- _Challenge_
Repeat every line exactly, keeping the pictures out of the copy.

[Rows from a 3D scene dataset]
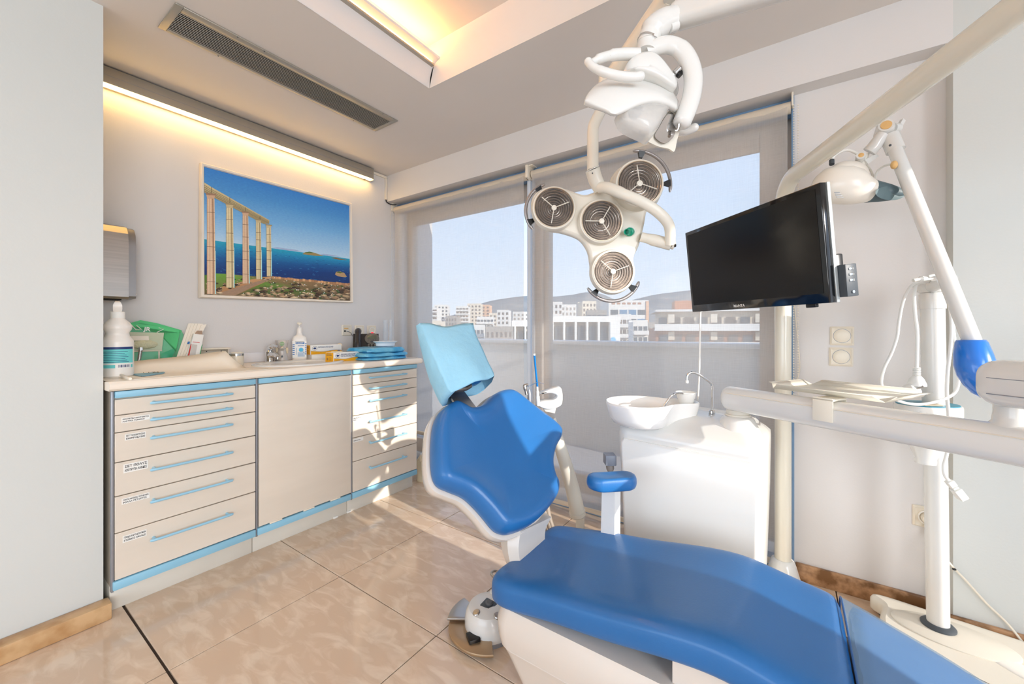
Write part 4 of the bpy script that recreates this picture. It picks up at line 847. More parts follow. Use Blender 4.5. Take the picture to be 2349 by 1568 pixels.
MB().tube(smooth([X_(311, 843, -2.57), X_(318, 828, -2.575), X_(321, 812, -2.58), X_(323, 800, -2.58)], 6), [.006]*8+[.007]*11, 12).build('tube', W['steel'], t); MB().lathe([(.009, 0), (.0085, .014)], X_(323, 803, -2.58), (0, 0, 1), 14).build('ferrule', W['chrome'], t)
p = X_(325, 841, -2.52); t = thing('medicine_carton', 'small white medicine carton lying in front of the cream rack', 'box', (p.x, p.y, ZT)); m = rotz((p.x, p.y, ZT), .0)
MB(m).box((-.05, 0, 0), (0, .098, .033), .001).build('carton', W['card'], t); fm = m @ frame((.0003, 0, 0), (0, 1, 0), (0, 0, 1))
bars([(.002, .002, .022, .031)], fm, W['grey'], t, 'grey_end'); bars([(.035, .02, .068, .026)], fm, mat('soft_green_print', (150, 180, 150), .6), t, 'green_print'); bars([(.033, .004, .041, .007)], fm, W['red'], t, 'red_print')
bars([(.036+.011*i, .012, .043+.011*i, .015) for i in range(4)], fm, W['grey'], t, 'print_marks').__setitem__('kind', 'stuff')
# leaning envelopes and carton
for i in range(5):
    u = 398+i*6.2; t = thing('paper_envelope', 'cream paper envelope, number %s from the green bags in the leaning row' % ('one', 'two', 'three', 'four', 'five')[i], 'envelope', X_(u, 838, -2.56), 'leaning envelopes on the worktop')
    sheet('envelope', [(u, 838), (u+34+i*1.2, 742-(.5 if i < 4 else -3)), (u+43+i*2, 741+i*.5), (u+30, 785), (u+13, 838)], -2.585+i*.005, .10, W['paper'], t, .004)
t = thing('leaflet', 'white leaflet with a blue stamp leaning beside the envelopes', 'leaflet', X_(425, 838, -2.53))
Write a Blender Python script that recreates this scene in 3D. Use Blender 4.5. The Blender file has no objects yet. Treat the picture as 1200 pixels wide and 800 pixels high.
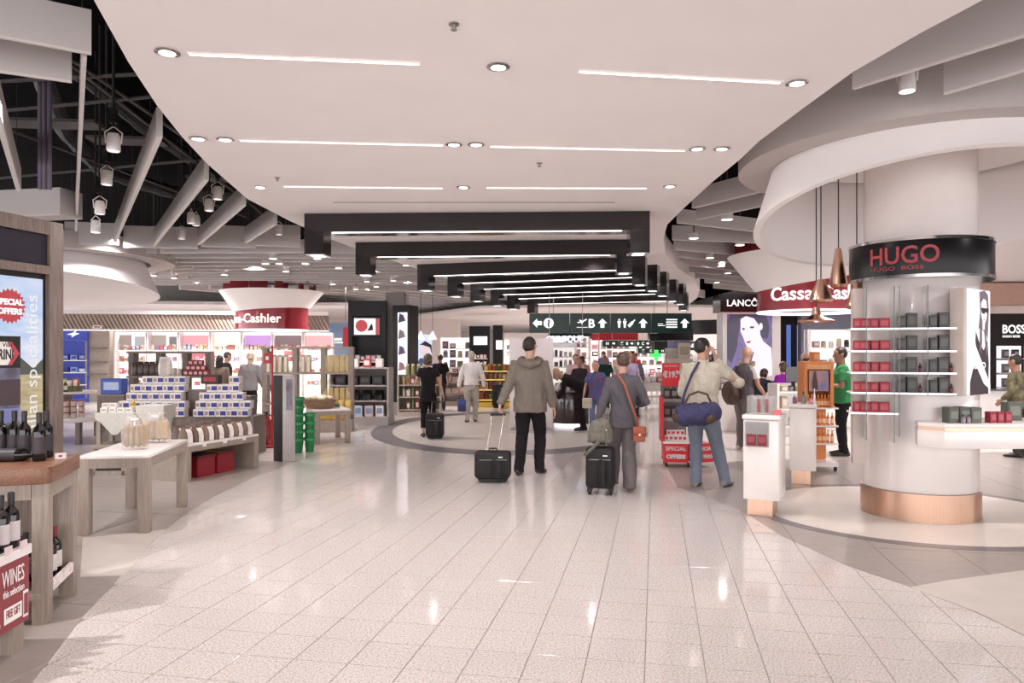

- _Solution to this problem_
Write part 4 of the bpy script that recreates this picture. It picks up at line 847. More parts follow. Use Blender 4.5. Take the picture to be 2349 by 1568 pixels.
MB().tube(smooth([X_(311, 843, -2.57), X_(318, 828, -2.575), X_(321, 812, -2.58), X_(323, 800, -2.58)], 6), [.006]*8+[.007]*11, 12).build('tube', W['steel'], t); MB().lathe([(.009, 0), (.0085, .014)], X_(323, 803, -2.58), (0, 0, 1), 14).build('ferrule', W['chrome'], t)
p = X_(325, 841, -2.52); t = thing('medicine_carton', 'small white medicine carton lying in front of the cream rack', 'box', (p.x, p.y, ZT)); m = rotz((p.x, p.y, ZT), .0)
MB(m).box((-.05, 0, 0), (0, .098, .033), .001).build('carton', W['card'], t); fm = m @ frame((.0003, 0, 0), (0, 1, 0), (0, 0, 1))
bars([(.002, .002, .022, .031)], fm, W['grey'], t, 'grey_end'); bars([(.035, .02, .068, .026)], fm, mat('soft_green_print', (150, 180, 150), .6), t, 'green_print'); bars([(.033, .004, .041, .007)], fm, W['red'], t, 'red_print')
bars([(.036+.011*i, .012, .043+.011*i, .015) for i in range(4)], fm, W['grey'], t, 'print_marks').__setitem__('kind', 'stuff')
# leaning envelopes and carton
for i in range(5):
    u = 398+i*6.2; t = thing('paper_envelope', 'cream paper envelope, number %s from the green bags in the leaning row' % ('one', 'two', 'three', 'four', 'five')[i], 'envelope', X_(u, 838, -2.56), 'leaning envelopes on the worktop')
    sheet('envelope', [(u, 838), (u+34+i*1.2, 742-(.5 if i < 4 else -3)), (u+43+i*2, 741+i*.5), (u+30, 785), (u+13, 838)], -2.585+i*.005, .10, W['paper'], t, .004)
t = thing('leaflet', 'white leaflet with a blue stamp leaning beside the envelopes', 'leaflet', X_(425, 838, -2.53))
Write a Blender Python script that recreates this scene in 3D. Use Blender 4.5. The Blender file has no objects yet. Treat the picture as 1200 pixels wide and 800 pixels high.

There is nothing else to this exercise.